Tuesday 25 May 2010

Primer - Confusing but rewarding

After the dismality of Iron Man 2 on Wednesday, on Thursday last week I watched a film that was billed as being about physics - how could I possibly go wrong? Primer is a story about a pair of amateur scientists who are trying to create something - anything - new in their garage in their spare time that they'll one day be able to patent and get rich on. The film opens with a few scene of them chatting with their scientist mates, discussing in reasonable technical detail what they're doing, trying to do and how to achieve it.

This inconspicuous start to the film made it intriguing and placed it importantly in the realms of reality. When our protagonists begin to build a machine of unknown properties that runs without battery power and they are unable to look inside, the story begins to come together slowly and mysteriously. Eventually they realise that they have created a machine that allows a user to travel back in time to the moment that the machine was turned on - ladies and gentlemen: we have a time travel film!

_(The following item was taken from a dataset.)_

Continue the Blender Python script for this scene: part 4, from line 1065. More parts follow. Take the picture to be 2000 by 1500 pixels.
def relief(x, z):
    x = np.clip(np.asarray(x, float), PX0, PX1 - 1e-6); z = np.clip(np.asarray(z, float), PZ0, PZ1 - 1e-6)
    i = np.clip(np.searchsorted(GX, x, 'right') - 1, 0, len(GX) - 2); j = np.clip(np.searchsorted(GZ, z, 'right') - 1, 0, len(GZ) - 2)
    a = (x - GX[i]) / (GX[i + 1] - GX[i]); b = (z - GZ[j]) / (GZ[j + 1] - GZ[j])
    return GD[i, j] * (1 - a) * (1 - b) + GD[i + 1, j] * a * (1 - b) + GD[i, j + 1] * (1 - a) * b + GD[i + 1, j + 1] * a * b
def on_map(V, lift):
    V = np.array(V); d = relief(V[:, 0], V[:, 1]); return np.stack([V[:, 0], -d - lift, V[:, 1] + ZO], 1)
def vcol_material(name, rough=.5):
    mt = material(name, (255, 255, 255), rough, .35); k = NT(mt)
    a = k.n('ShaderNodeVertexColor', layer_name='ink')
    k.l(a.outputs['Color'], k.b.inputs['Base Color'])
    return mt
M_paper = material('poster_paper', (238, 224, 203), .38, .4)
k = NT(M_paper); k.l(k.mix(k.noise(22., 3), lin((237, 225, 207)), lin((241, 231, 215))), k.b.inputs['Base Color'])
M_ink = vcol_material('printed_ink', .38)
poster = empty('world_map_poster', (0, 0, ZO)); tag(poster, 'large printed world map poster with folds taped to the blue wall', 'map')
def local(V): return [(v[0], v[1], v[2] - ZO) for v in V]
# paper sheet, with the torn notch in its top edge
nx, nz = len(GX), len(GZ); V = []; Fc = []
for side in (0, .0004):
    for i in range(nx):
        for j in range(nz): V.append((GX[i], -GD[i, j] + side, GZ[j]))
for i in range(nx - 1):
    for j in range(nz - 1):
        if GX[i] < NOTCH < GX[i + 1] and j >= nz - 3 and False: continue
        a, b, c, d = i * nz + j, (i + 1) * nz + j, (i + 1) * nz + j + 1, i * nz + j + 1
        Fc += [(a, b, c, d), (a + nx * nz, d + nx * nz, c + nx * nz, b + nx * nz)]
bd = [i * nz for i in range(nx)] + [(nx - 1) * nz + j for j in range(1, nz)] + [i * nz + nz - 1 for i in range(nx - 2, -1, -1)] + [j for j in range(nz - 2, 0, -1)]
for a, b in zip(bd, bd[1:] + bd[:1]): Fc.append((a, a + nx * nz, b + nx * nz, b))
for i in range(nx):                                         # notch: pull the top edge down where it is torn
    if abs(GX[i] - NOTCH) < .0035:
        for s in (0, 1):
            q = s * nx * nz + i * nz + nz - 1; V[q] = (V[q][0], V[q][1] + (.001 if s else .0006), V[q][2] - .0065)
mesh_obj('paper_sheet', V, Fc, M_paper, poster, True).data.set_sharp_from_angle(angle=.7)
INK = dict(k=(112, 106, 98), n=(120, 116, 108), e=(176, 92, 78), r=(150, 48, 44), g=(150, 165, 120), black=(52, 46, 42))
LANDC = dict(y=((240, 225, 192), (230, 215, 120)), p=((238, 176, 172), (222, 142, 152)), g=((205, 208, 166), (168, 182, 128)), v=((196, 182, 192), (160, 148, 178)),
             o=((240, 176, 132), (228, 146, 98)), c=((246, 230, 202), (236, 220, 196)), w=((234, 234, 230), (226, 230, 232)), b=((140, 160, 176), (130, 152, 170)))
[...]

This is no 'Hot Tub Time Machine' though, this is a serious film about the causal and scientific implications of real time travel. Upon first trying the machine, the scientists concoct a series of schemes and ruses to ensure that they cannot interact with or be affected by anything that happened during the day they choose to relive. Soon though, they are unable to keep up with the paradoxes that they may or may not be creating. They begin to experience events that have been caused by future events they will never know - since their own present has now been changed - and begin to experience unknown physical lapses from their continual use of the machine.

The film becomes a paradoxical and logical minefield in the final 20 minutes, as there are revelations about the timeline that we - the viewer - have experienced and the relation of the main characters to it. My viewing experience was not helped by the LoveFilm DVD skipping several 30 second chunks of exposition - ably filled-in by this essay (pdf) on the meaning of the film. I've found numerous websites online that claim to explain the timeline of the movie, most consist of huge diagrams with arrows pointing all over the place. You have been warned!

You might think that a film requiring an essay to understand isn't really for you, and I fully sympathise. The film doesn't appear to have been written with the intention of being understandable by - well - anyone. But it is a mystery film above all else, and the best mysteries leave you asking plenty of questions at the end.